What is a good DSGE model?

The answer to this question maybe is, “anything the referee accepts”:slight_smile: .

Sorry to ask such a basic question here, but my macroeconomics courses over the years have looked something like this (besides general numerical methods):

  1. Professor solves the slow model, discuss advantages and criticisms, done.
  2. Ramsey model and its variants, advantages, criticisms, done.
  3. OLG model and its variants, advantages, criticisms, done.
  4. RBC model and its variants, advantages, criticisms, done.
  5. NK model and its variants, advantages, criticisms, done.
  6. CEE and its variants, advantages, criticisms, done.
  7. SW and its variants, advantages, criticisms, done.
  8. etc.

Each model for sure achieves its objective (whatever it is the authors wanted to show), but other implications and predictions are not always so great (even Nobel winning RBC :)).

So my guess is, focus on your objective, ignore the other weird implications and predictions of your model that you cannot do anything about (fix the ones you can).

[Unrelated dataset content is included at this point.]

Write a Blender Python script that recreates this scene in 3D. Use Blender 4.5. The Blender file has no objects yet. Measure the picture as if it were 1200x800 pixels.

In summary, leave it to the referee to judge.

Or perhaps there is some acceptable threshold, like the model should predict 60% of original facts? Maybe 75%, 85%?

It is hard to get a single score like that to say a model is good or better as they do in machine learning. But yeah, what do reviewers consider a good DSGE model? If it can achieve its purpose even though it has other weird predictions and implications?

That depends on what you are trying to do with your model. If your goal is forecasting (as the comparison with machine learning suggests) then there are clear criteria like RMSE comparisons.

If you are not doing forecasting, then it’s usually about economic insights. Your model should help you to understand some facts that could not be understood by previous models.